-------- DATA PROVIDED --------

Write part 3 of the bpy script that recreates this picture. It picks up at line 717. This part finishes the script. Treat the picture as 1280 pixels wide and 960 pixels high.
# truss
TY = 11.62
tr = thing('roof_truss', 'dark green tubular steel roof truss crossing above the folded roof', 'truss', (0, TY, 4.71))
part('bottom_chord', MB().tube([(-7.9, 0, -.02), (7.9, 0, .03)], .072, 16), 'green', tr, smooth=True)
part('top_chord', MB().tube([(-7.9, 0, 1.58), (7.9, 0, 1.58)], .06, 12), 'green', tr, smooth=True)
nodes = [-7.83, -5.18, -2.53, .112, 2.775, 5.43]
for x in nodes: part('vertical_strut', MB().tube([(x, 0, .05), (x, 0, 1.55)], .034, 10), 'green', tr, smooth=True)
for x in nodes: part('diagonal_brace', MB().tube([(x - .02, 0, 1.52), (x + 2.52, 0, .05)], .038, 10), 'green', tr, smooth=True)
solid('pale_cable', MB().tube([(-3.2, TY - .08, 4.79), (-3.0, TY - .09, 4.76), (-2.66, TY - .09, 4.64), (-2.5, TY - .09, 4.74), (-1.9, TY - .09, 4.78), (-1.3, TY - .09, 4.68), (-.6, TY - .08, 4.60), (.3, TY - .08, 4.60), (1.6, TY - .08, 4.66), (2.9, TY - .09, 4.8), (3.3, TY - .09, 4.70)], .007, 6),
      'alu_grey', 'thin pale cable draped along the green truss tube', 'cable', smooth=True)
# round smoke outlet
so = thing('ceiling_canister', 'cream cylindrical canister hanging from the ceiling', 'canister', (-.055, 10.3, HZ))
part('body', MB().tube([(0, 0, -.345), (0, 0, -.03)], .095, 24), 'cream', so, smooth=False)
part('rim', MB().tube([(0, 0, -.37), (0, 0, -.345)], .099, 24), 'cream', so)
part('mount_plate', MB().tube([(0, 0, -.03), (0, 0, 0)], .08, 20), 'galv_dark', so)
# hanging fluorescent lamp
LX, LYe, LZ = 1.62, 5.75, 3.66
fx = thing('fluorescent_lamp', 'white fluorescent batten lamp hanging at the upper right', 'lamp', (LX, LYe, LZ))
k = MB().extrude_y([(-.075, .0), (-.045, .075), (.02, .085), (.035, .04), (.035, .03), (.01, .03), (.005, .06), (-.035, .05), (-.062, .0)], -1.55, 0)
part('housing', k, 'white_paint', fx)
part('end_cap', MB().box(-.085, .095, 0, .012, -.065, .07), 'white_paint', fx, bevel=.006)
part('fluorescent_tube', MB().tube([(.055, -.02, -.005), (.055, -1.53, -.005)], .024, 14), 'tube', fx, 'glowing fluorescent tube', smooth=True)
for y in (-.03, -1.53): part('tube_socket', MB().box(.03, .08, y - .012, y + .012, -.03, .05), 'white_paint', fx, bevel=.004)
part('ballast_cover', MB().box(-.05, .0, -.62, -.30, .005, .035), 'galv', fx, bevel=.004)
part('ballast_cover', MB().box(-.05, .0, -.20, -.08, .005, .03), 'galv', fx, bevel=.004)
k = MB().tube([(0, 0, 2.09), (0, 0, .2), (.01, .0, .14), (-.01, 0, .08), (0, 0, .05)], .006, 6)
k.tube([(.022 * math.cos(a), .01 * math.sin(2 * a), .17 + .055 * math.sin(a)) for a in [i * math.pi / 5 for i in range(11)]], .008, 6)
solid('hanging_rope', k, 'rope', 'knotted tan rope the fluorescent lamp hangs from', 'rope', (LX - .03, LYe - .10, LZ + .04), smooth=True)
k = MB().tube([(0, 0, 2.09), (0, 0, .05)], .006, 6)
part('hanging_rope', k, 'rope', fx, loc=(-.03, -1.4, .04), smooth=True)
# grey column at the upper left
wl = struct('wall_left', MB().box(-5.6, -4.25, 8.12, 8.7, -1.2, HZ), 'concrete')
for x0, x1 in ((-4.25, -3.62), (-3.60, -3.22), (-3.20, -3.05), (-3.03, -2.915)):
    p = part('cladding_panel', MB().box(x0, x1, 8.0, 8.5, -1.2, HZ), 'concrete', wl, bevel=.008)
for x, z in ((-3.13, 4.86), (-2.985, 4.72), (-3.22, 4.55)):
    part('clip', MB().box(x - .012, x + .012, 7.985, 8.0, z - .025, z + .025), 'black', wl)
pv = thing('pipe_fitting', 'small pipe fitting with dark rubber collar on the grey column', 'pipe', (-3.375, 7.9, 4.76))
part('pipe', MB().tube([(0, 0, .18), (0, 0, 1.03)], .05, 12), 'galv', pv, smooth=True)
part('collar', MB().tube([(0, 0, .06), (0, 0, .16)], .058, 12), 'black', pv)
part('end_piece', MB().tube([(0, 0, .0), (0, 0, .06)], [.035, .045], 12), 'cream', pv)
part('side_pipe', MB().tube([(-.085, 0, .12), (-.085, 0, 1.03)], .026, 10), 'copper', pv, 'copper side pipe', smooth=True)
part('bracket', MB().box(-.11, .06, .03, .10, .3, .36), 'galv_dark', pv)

--------

__EXERCISE REQUIREMENTS__
Reproduce all of the data exactly as given.

__EXERCISE ANSWER__
Write part 3 of the bpy script that recreates this picture. It picks up at line 717. This part finishes the script. Treat the picture as 1280 pixels wide and 960 pixels high.
# truss
TY = 11.62
tr = thing('roof_truss', 'dark green tubular steel roof truss crossing above the folded roof', 'truss', (0, TY, 4.71))
part('bottom_chord', MB().tube([(-7.9, 0, -.02), (7.9, 0, .03)], .072, 16), 'green', tr, smooth=True)
part('top_chord', MB().tube([(-7.9, 0, 1.58), (7.9, 0, 1.58)], .06, 12), 'green', tr, smooth=True)
nodes = [-7.83, -5.18, -2.53, .112, 2.775, 5.43]
for x in nodes: part('vertical_strut', MB().tube([(x, 0, .05), (x, 0, 1.55)], .034, 10), 'green', tr, smooth=True)
for x in nodes: part('diagonal_brace', MB().tube([(x - .02, 0, 1.52), (x + 2.52, 0, .05)], .038, 10), 'green', tr, smooth=True)
solid('pale_cable', MB().tube([(-3.2, TY - .08, 4.79), (-3.0, TY - .09, 4.76), (-2.66, TY - .09, 4.64), (-2.5, TY - .09, 4.74), (-1.9, TY - .09, 4.78), (-1.3, TY - .09, 4.68), (-.6, TY - .08, 4.60), (.3, TY - .08, 4.60), (1.6, TY - .08, 4.66), (2.9, TY - .09, 4.8), (3.3, TY - .09, 4.70)], .007, 6),
      'alu_grey', 'thin pale cable draped along the green truss tube', 'cable', smooth=True)
# round smoke outlet
so = thing('ceiling_canister', 'cream cylindrical canister hanging from the ceiling', 'canister', (-.055, 10.3, HZ))
part('body', MB().tube([(0, 0, -.345), (0, 0, -.03)], .095, 24), 'cream', so, smooth=False)
part('rim', MB().tube([(0, 0, -.37), (0, 0, -.345)], .099, 24), 'cream', so)
part('mount_plate', MB().tube([(0, 0, -.03), (0, 0, 0)], .08, 20), 'galv_dark', so)
# hanging fluorescent lamp
LX, LYe, LZ = 1.62, 5.75, 3.66
fx = thing('fluorescent_lamp', 'white fluorescent batten lamp hanging at the upper right', 'lamp', (LX, LYe, LZ))
k = MB().extrude_y([(-.075, .0), (-.045, .075), (.02, .085), (.035, .04), (.035, .03), (.01, .03), (.005, .06), (-.035, .05), (-.062, .0)], -1.55, 0)
part('housing', k, 'white_paint', fx)
part('end_cap', MB().box(-.085, .095, 0, .012, -.065, .07), 'white_paint', fx, bevel=.006)
part('fluorescent_tube', MB().tube([(.055, -.02, -.005), (.055, -1.53, -.005)], .024, 14), 'tube', fx, 'glowing fluorescent tube', smooth=True)
for y in (-.03, -1.53): part('tube_socket', MB().box(.03, .08, y - .012, y + .012, -.03, .05), 'white_paint', fx, bevel=.004)
part('ballast_cover', MB().box(-.05, .0, -.62, -.30, .005, .035), 'galv', fx, bevel=.004)
part('ballast_cover', MB().box(-.05, .0, -.20, -.08, .005, .03), 'galv', fx, bevel=.004)
k = MB().tube([(0, 0, 2.09), (0, 0, .2), (.01, .0, .14), (-.01, 0, .08), (0, 0, .05)], .006, 6)
k.tube([(.022 * math.cos(a), .01 * math.sin(2 * a), .17 + .055 * math.sin(a)) for a in [i * math.pi / 5 for i in range(11)]], .008, 6)
solid('hanging_rope', k, 'rope', 'knotted tan rope the fluorescent lamp hangs from', 'rope', (LX - .03, LYe - .10, LZ + .04), smooth=True)
k = MB().tube([(0, 0, 2.09), (0, 0, .05)], .006, 6)
part('hanging_rope', k, 'rope', fx, loc=(-.03, -1.4, .04), smooth=True)
# grey column at the upper left
wl = struct('wall_left', MB().box(-5.6, -4.25, 8.12, 8.7, -1.2, HZ), 'concrete')
for x0, x1 in ((-4.25, -3.62), (-3.60, -3.22), (-3.20, -3.05), (-3.03, -2.915)):
    p = part('cladding_panel', MB().box(x0, x1, 8.0, 8.5, -1.2, HZ), 'concrete', wl, bevel=.008)
for x, z in ((-3.13, 4.86), (-2.985, 4.72), (-3.22, 4.55)):
    part('clip', MB().box(x - .012, x + .012, 7.985, 8.0, z - .025, z + .025), 'black', wl)
pv = thing('pipe_fitting', 'small pipe fitting with dark rubber collar on the grey column', 'pipe', (-3.375, 7.9, 4.76))
part('pipe', MB().tube([(0, 0, .18), (0, 0, 1.03)], .05, 12), 'galv', pv, smooth=True)
part('collar', MB().tube([(0, 0, .06), (0, 0, .16)], .058, 12), 'black', pv)
part('end_piece', MB().tube([(0, 0, .0), (0, 0, .06)], [.035, .045], 12), 'cream', pv)
part('side_pipe', MB().tube([(-.085, 0, .12), (-.085, 0, 1.03)], .026, 10), 'copper', pv, 'copper side pipe', smooth=True)
part('bracket', MB().box(-.11, .06, .03, .10, .3, .36), 'galv_dark', pv)